ヒマローグ

毎日の新聞記事からわが国の教育にまつわる思いを綴る。

学校版

2020-10-26 07:59:17 | 我が国の教育行政と学校の抱える問題

「学校版の改訂を」10月20日
 『カスタマーハラスメント 理不尽なクレームどう対応?』という見出しの記事が掲載されました。『「カスタマーハラスメント」について、厚生労働省は、来年度に企業向けの対応マニュアルを策定する方針を決めた』ことを報じる記事です。
 記事には対策例として、①『クレーム対応窓口を一本化』、②『2人以上で接客』、③『業界内での情報共有』、④『会話の録音・録画』、⑤『非通知や公衆電話からの着信拒否』、⑥『警察OBによる現場対応と研修』が挙げられていました。
 妥当な内容だと思いました。

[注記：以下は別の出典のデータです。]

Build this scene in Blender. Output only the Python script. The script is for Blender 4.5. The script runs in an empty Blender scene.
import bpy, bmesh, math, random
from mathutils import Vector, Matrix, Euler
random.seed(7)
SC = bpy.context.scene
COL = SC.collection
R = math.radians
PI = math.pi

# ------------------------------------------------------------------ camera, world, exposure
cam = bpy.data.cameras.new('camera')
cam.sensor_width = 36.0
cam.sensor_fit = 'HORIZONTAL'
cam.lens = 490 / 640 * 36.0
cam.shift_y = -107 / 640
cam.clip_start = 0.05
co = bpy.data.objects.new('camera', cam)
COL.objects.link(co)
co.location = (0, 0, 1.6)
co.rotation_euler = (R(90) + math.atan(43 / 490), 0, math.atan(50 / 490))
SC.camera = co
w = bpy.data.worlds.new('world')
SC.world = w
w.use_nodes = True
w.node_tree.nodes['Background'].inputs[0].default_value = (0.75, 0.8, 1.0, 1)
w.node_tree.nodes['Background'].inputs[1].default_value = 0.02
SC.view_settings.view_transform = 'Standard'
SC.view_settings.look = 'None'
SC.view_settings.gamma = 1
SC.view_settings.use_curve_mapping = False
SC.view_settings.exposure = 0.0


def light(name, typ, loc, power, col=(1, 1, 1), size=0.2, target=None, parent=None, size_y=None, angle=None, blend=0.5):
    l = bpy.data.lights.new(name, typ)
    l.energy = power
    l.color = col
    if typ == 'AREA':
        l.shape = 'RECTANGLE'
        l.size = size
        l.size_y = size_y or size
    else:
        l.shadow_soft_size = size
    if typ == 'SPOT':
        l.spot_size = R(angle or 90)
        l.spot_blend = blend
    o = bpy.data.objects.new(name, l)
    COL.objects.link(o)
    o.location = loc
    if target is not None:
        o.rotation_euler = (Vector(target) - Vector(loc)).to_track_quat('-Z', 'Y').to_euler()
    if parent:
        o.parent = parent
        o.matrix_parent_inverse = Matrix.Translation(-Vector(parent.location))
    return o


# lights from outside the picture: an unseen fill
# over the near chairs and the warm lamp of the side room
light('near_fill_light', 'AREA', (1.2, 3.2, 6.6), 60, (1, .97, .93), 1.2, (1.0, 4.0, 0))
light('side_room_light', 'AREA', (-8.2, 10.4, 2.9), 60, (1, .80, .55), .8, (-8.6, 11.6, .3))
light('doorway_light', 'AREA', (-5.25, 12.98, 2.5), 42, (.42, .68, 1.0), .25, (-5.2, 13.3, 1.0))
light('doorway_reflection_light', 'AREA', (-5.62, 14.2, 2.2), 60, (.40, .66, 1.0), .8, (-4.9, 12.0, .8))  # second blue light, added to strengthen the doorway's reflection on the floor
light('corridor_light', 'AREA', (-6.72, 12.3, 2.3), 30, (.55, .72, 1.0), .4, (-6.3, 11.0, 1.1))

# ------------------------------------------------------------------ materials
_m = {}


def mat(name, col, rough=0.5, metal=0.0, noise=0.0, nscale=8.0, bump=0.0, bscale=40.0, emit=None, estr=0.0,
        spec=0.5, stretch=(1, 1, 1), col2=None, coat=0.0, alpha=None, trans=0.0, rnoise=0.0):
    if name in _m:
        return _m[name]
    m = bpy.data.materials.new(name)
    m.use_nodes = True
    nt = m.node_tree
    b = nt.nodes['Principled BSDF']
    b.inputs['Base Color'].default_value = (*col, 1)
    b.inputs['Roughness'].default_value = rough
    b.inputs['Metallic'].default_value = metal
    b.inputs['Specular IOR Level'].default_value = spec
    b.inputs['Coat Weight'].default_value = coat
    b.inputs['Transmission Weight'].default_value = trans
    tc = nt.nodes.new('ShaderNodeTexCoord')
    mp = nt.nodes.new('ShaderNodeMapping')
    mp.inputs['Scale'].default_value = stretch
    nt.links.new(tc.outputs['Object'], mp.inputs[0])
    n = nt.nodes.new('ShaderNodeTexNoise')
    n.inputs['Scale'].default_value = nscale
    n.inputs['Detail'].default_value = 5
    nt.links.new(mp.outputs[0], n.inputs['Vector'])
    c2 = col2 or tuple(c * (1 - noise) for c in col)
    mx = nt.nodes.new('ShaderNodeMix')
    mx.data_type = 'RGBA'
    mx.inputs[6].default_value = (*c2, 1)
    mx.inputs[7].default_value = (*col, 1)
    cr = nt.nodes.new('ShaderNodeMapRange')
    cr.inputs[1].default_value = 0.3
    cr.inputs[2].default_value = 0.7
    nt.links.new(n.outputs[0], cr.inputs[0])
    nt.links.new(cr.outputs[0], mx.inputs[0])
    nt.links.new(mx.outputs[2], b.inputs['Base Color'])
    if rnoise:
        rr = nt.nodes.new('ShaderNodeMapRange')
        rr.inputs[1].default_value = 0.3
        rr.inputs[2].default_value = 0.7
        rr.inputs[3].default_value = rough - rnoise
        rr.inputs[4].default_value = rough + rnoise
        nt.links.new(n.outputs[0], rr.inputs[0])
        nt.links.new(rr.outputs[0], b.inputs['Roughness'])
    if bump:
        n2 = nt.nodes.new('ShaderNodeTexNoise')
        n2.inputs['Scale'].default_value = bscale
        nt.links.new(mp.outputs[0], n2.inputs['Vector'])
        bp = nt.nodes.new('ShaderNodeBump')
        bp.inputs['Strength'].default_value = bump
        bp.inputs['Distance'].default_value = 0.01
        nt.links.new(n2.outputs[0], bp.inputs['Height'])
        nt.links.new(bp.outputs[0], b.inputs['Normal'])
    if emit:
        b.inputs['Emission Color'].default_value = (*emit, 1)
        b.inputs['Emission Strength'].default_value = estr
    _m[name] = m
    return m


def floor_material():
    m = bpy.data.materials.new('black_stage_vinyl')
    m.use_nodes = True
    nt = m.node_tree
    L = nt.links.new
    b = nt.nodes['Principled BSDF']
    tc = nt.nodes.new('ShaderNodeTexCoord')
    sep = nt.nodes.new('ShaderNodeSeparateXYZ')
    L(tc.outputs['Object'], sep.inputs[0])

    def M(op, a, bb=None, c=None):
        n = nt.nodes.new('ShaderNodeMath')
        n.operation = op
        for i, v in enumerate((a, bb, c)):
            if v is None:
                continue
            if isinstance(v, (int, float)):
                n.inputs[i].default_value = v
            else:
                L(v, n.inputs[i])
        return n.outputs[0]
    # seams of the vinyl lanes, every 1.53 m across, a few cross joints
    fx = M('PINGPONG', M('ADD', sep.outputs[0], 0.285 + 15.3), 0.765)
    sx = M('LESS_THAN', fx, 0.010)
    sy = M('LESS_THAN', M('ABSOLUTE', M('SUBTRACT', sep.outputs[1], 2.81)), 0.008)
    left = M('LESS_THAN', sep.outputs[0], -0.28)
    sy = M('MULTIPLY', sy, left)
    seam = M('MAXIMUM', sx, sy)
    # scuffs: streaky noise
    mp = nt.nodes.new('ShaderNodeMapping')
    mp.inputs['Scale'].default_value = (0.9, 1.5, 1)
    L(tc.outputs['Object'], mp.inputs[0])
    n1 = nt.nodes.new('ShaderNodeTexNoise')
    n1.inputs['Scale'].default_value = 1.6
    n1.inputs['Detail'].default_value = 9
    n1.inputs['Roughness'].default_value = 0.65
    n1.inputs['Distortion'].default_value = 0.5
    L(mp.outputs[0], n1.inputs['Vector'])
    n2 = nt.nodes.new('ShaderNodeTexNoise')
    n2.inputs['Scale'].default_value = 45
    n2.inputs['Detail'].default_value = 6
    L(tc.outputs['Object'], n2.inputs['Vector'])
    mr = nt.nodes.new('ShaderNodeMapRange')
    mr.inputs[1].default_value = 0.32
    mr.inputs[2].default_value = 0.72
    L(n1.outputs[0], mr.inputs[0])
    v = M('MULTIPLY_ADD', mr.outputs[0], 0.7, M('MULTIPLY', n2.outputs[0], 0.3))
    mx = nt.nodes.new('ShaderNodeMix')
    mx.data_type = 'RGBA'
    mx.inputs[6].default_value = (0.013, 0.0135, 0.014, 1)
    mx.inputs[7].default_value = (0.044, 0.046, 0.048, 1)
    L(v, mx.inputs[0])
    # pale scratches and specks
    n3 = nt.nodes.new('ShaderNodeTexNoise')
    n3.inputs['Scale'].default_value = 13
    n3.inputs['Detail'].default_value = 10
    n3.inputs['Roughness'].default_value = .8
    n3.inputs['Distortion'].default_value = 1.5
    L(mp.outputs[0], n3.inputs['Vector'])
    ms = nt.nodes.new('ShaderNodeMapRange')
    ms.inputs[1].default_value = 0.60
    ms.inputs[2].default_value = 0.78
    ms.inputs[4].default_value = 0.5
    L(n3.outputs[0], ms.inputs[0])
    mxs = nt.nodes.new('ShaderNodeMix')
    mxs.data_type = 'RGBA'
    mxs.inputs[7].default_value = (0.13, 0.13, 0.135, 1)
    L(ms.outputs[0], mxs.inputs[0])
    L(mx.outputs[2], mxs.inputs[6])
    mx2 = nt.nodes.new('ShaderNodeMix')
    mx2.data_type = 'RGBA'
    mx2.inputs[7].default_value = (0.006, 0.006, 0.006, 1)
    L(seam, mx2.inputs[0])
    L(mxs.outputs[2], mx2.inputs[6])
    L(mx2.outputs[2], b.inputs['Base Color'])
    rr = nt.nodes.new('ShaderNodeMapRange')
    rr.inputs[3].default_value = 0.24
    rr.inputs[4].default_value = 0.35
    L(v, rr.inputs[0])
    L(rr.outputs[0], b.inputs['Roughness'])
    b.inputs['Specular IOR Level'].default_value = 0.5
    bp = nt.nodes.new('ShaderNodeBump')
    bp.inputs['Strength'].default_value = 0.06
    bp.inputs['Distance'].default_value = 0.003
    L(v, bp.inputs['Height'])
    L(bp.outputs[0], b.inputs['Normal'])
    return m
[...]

その一方で、これは学校における理不尽なクレームへの対応に応用出来るか考えてしまいました。難しい、というのが結論です。まず、②です。保護者から「うちの子のことでご相談があります」と言われ、担任だけに話がしたいと言われたとき、「私一人ではお話を伺うことはできません。学年主任に同席してもらいます」と返答することは、多くの教員ができないと思うはずです。そんな返答は保護者の信頼を損なうと考えるのが一般的です。
 ④も副作用がありそうです。学校側が録音・録画するというのであれば、保護者や市民側も、録音・録画することを要求してくることが予想されるからです。理屈から言えば拒むことはできないはずです。クレーマーは場数を踏んでいる者が多く、一方教員は経験の乏しい者がほとんどです。相手の挑発に乗って問題発言をし、それを証拠に責められるというケースが増えてしまうことが考えられます。
 ⑥はどうでしょうか。学校や教員にある警察忌避感が障害になりそうです。昔、「金八先生」という学校を舞台にしたドラマがありました。国民的な人気番組でした。そこでは、校内で暴れる不良生徒への対応で警察を呼ぼうとする管理職側とそれを阻止しようとする主人公側の対立が描かれました。もちろん、前者が教え子を警察に売り渡そうとする悪、後者があくまで子供を信じようとする善です。こうした感覚は今でも、教員側にも保護者や市民の側にも残っています。そうしたことを考え合わせると、話し合いの場に警察OBを同席させるだけで、管理的、保護者を敵視、保身に懸命等の批判を受けることは大いに考えられます。
 学校の実情に合った対策マニュアルの作成と改訂が求められます。